For some, cocooned in the mansions of White Town, life in Calcutta could be one long party, but for the masses living in the sprawling, overcrowded Black Town, things were different. Their Calcutta was the heart of the independence movement, a hive of sedition and a hotbed of anti-British terrorism. It was a place where native life was cheap and even a sahib could find his throat neatly slit if he ventured too far into the wrong place at the right time. The tensions inherent in such an environment could burst to the fore at any time, and the men of the Calcutta Police naturally had their work cut out for them. It’s fortunate then, that Calcutta also has a special place in the history of crime detection. It was here that the art of fingerprinting was first systematised. The world’s first fingerprint bureau was established by the Calcutta Police in 1897, almost five years before Scotland Yard set up its Fingerprint Branch.
The city calls itself Kolkata these days. The name change seems half-hearted somehow, as though the metropolis is in two minds about breaking with its past. But Calcutta has always been a strange sort of place, a place of contrasts where the best and worst of humanity sit cheek by jowl. While anyone who’s heard of it knows of its wretched, ever-present poverty, fewer will know of its citizens’ love of the arts. Calcutta has more theaters than New York and London combined and hosts one of the largest book fairs anywhere in the world.

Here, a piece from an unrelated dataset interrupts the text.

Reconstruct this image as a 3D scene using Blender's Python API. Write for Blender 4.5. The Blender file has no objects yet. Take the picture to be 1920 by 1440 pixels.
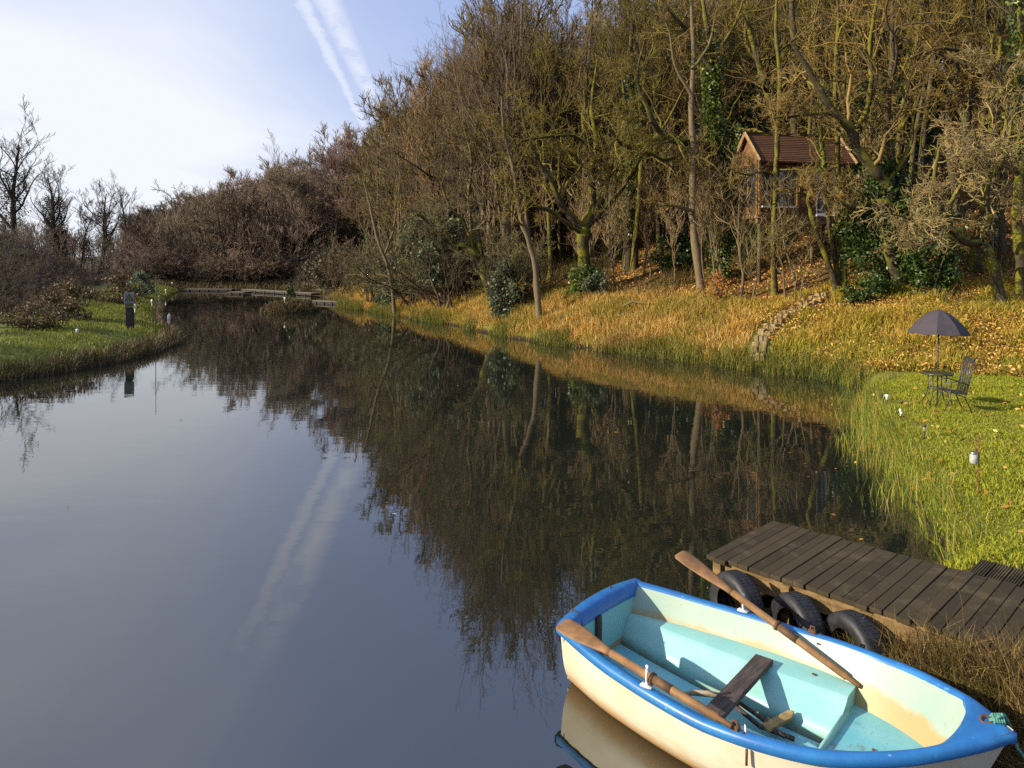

In its heyday it was known as the city of palaces, and while these days it’s better known as the city of joy, the skeletons of those great buildings are still there, decaying gently in the Bengal sun, casting the long shadows of their imperial past onto the bustling city that has grown up around them – a testament that life goes on, and that Calcutta and its citizens continue to thrive and to revel in life, even in the face of the greatest of adversities.